At the end of the day, then, shutting down all of Iran’s oil exports is infeasible. The United States will either have to issue waivers to some top importers of Iranian crude or else tolerate some level of cheating. And if taking Iran’s oil exports down to zero is out of the cards, the window for pushing for regime change seems all but closed as well. In July, the administration seemed to be laying the early groundwork for war with Iran.
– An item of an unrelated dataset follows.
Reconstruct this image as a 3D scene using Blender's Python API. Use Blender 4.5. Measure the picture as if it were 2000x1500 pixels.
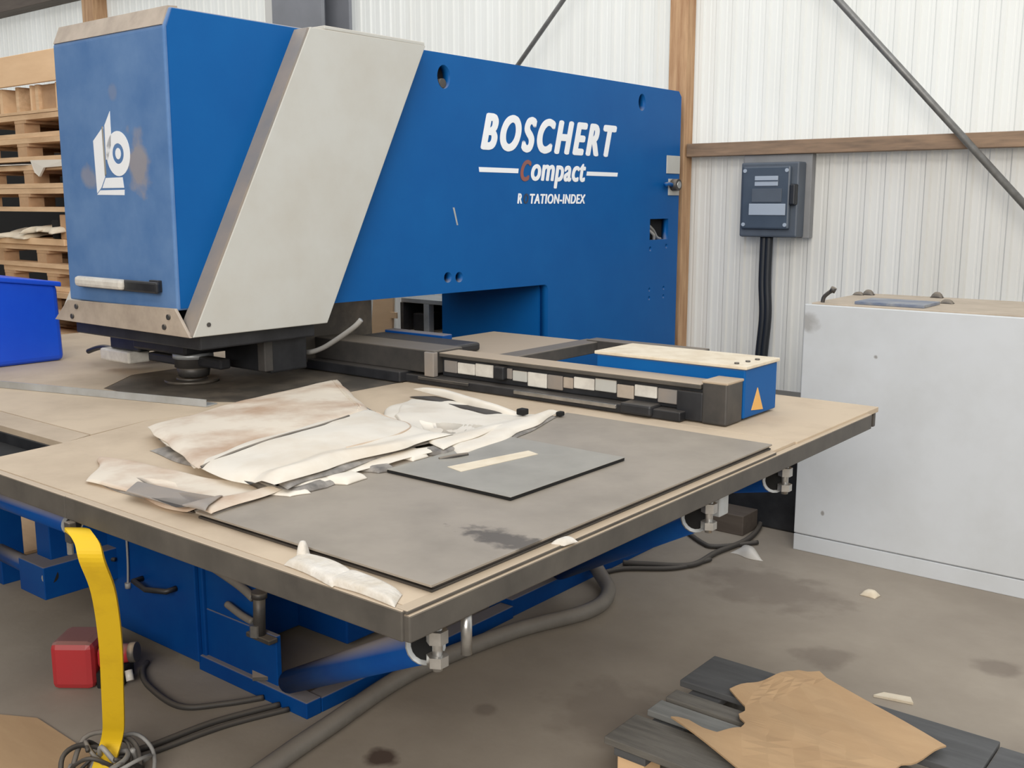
import bpy, bmesh, math, random
from mathutils import Vector, Matrix, noise
from mathutils.bvhtree import BVHTree

# ------------------------------------------------------------ camera, world, light
scene = bpy.context.scene
COL = scene.collection
for o in list(bpy.data.objects):
    bpy.data.objects.remove(o)

cam_data = bpy.data.cameras.new('camera')
cam_data.sensor_width = 36.0
cam_data.lens = 36.36
cam_data.clip_end = 200
cam = bpy.data.objects.new('camera', cam_data)
COL.objects.link(cam)
cam.location = (0, 0, 1.6)
cam.rotation_euler = (math.radians(90) - math.atan(355 / 2020), 0, math.atan(1650 / math.hypot(2020, 355)))
scene.camera = cam

world = bpy.data.worlds.new('world')
scene.world = world
world.use_nodes = True
bg = world.node_tree.nodes['Background']
bg.inputs[0].default_value = (0.93, 0.96, 1.0, 1)
bg.inputs[1].default_value = 1.15

ld = bpy.data.lights.new('rooflight_daylight', 'AREA')
ld.shape = 'RECTANGLE'
ld.size = 6.0
ld.size_y = 6.0
ld.energy = 900
ld.color = (1.0, 0.965, 0.92)
lo = bpy.data.objects.new('rooflight_daylight', ld)
COL.objects.link(lo)
lo.location = (1.8, -4.2, 5.0)
lo.rotation_euler = (Vector((-2.4, 2.6, 0.8)) - lo.location).to_track_quat('-Z', 'Y').to_euler()

vs = scene.view_settings
vs.view_transform = 'Standard'
vs.look = 'None'
vs.gamma = 1.0
vs.use_curve_mapping = False
vs.exposure = 0.27

random.seed(7)


# ------------------------------------------------------------ material helpers
def lin(c):
    out = []
    for v in c:
        v /= 255.0
        out.append(v / 12.92 if v <= 0.04045 else ((v + 0.055) / 1.055) ** 2.4)
    return (*out, 1.0)


def mat(name, rgb, rough=0.6, metal=0.0, rgb2=None, scale=5.0, lo_=0.35, hi=0.7, stretch=(1, 1, 1),
        bump=0.0, bscale=60.0, dust=None, dust_amt=0.8, spec=0.5, detail=5.0, coat=0.0):
    m = bpy.data.materials.new(name)
    m.use_nodes = True
    nt = m.node_tree
    N, L = nt.nodes, nt.links
    b = N['Principled BSDF']
    b.inputs['Roughness'].default_value = rough
    b.inputs['Metallic'].default_value = metal
    b.inputs['Specular IOR Level'].default_value = spec
    b.inputs['Coat Weight'].default_value = coat
    tc = N.new('ShaderNodeTexCoord')
    mp = N.new('ShaderNodeMapping')
    mp.inputs['Scale'].default_value = stretch
    L.new(tc.outputs['Object'], mp.inputs[0])
    nz = N.new('ShaderNodeTexNoise')
    nz.inputs['Scale'].default_value = scale
    nz.inputs['Detail'].default_value = detail
    nz.inputs['Roughness'].default_value = 0.62
    L.new(mp.outputs[0], nz.inputs[0])
    cr = N.new('ShaderNodeValToRGB')
    cr.color_ramp.elements[0].position = lo_
    cr.color_ramp.elements[1].position = hi
    cr.color_ramp.elements[0].color = lin(rgb)
    cr.color_ramp.elements[1].color = lin(rgb2 if rgb2 else rgb)
    L.new(nz.outputs[0], cr.inputs[0])
    out = cr.outputs[0]
    if dust:
        ge = N.new('ShaderNodeNewGeometry')
        sx = N.new('ShaderNodeSeparateXYZ')
        L.new(ge.outputs['Normal'], sx.inputs[0])
        mr = N.new('ShaderNodeMapRange')
        mr.inputs[1].default_value = 0.25
        mr.inputs[2].default_value = 0.85
        mr.inputs[4].default_value = dust_amt
        L.new(sx.outputs[2], mr.inputs[0])
        mx = N.new('ShaderNodeMix')
        mx.data_type = 'RGBA'
        mx.inputs[7].default_value = lin(dust)
        L.new(mr.outputs[0], mx.inputs[0])
        L.new(out, mx.inputs[6])
        out = mx.outputs[2]
    L.new(out, b.inputs['Base Color'])
    if bump:
        n2 = N.new('ShaderNodeTexNoise')
        n2.inputs['Scale'].default_value = bscale
        n2.inputs['Detail'].default_value = 4
        L.new(mp.outputs[0], n2.inputs[0])
        bp = N.new('ShaderNodeBump')
        bp.inputs['Strength'].default_value = bump
        bp.inputs['Distance'].default_value = 0.01
        L.new(n2.outputs[0], bp.inputs['Height'])
        L.new(bp.outputs[0], b.inputs['Normal'])
    m['out_node'] = cr.name
    return m


def add_patches(m, patches, rgb, nscale=14.0):
    """worn or stained spots with a shape of their own; patches = [(centre, radius xyz, strength)] in object space"""
    nt = m.node_tree
    N, L = nt.nodes, nt.links
    b = N['Principled BSDF']
    src = b.inputs['Base Color'].links[0].from_socket
    tc = N.new('ShaderNodeTexCoord')
    nz = N.new('ShaderNodeTexNoise')
    nz.inputs['Scale'].default_value = nscale
    nz.inputs['Detail'].default_value = 6
    L.new(tc.outputs['Object'], nz.inputs[0])
    for c, r, s in patches:
        sb = N.new('ShaderNodeVectorMath'); sb.operation = 'SUBTRACT'
        sb.inputs[1].default_value = c
        L.new(tc.outputs['Object'], sb.inputs[0])
        dv = N.new('ShaderNodeVectorMath'); dv.operation = 'DIVIDE'
        dv.inputs[1].default_value = r
        L.new(sb.outputs[0], dv.inputs[0])
        ln = N.new('ShaderNodeVectorMath'); ln.operation = 'LENGTH'
        L.new(dv.outputs[0], ln.inputs[0])
        ad = N.new('ShaderNodeMath'); ad.operation = 'MULTIPLY_ADD'
        L.new(nz.outputs[0], ad.inputs[0])
        ad.inputs[1].default_value = 1.6
        ad.inputs[2].default_value = -0.8
        su = N.new('ShaderNodeMath'); su.operation = 'ADD'
        L.new(ln.outputs['Value'], su.inputs[0])
        L.new(ad.outputs[0], su.inputs[1])
        mr = N.new('ShaderNodeMapRange')
        mr.inputs[1].default_value = 1.0
        mr.inputs[2].default_value = 0.55
        mr.inputs[3].default_value = 0.0
        mr.inputs[4].default_value = s
        L.new(su.outputs[0], mr.inputs[0])
        mx = N.new('ShaderNodeMix'); mx.data_type = 'RGBA'
        L.new(mr.outputs[0], mx.inputs[0])
        L.new(src, mx.inputs[6])
        mx.inputs[7].default_value = lin(rgb)
        src = mx.outputs[2]
    L.new(src, b.inputs['Base Color'])


def sheet_mat(name, rgb, rgb2, trans, scale=1.5):
    m = mat(name, rgb, 0.5, rgb2=rgb2, scale=scale, stretch=(1, 1, 0.25), lo_=0.4, hi=0.75)
    nt = m.node_tree
    N, L = nt.nodes, nt.links
    b = N['Principled BSDF']
    src = b.inputs['Base Color'].links[0].from_socket
    t = N.new('ShaderNodeBsdfTranslucent')
    L.new(src, t.inputs[0])
    mx = N.new('ShaderNodeMixShader')
    mx.inputs[0].default_value = trans
    L.new(b.outputs[0], mx.inputs[1])
    L.new(t.outputs[0], mx.inputs[2])
    L.new(mx.outputs[0], N['Material Output'].inputs[0])
    return m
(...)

Pompeo, in his address to Iranian dissidents, called the Iranian government deeply corrupt, illegitimate, and something that “resembles the mafia more than a government.” He described Iranian President Hassan Rouhani and Foreign Minister Mohammad Javad Zarif as “so-called moderates,” “wolves in sheep’s clothing,” and “violent Islamic revolutionaries with an anti-America, anti-West agenda.” He detailed the “maximum pressure” campaign to choke off the regime and support the “shoots of liberty” taking hold within Iran. He announced the launching of a Farsi-language TV channel so that Iranians “can know that America stands with them.”

On the same day, Trump tweeted in all caps: “Never, ever threaten the United States again or you will suffer consequences the likes of which few throughout history have ever suffered before.” Trump’s national security advisor, John Bolton, a longtime proponent of regime change in Tehran, echoed Trump’s comments, saying that “if Iran does anything at all to the negative, they will pay a price like few countries have ever paid before.”

However, just like the United States is limited in the amount of pressure it can put on other countries to limit oil imports from Iran, it cannot initiate a war with Iran without sending oil prices skyrocketing. Iran is still exporting well over 1 million barrels per day, and oil prices are already at uncomfortable levels. The administration’s willingness to countenance waivers ahead of the Nov. 4 deadline is proof that it recognizes the limits of its confrontational approach. Trump’s pursuit of maximum pressure is at odds with his desire for affordable energy. Eventually, he will have to back down.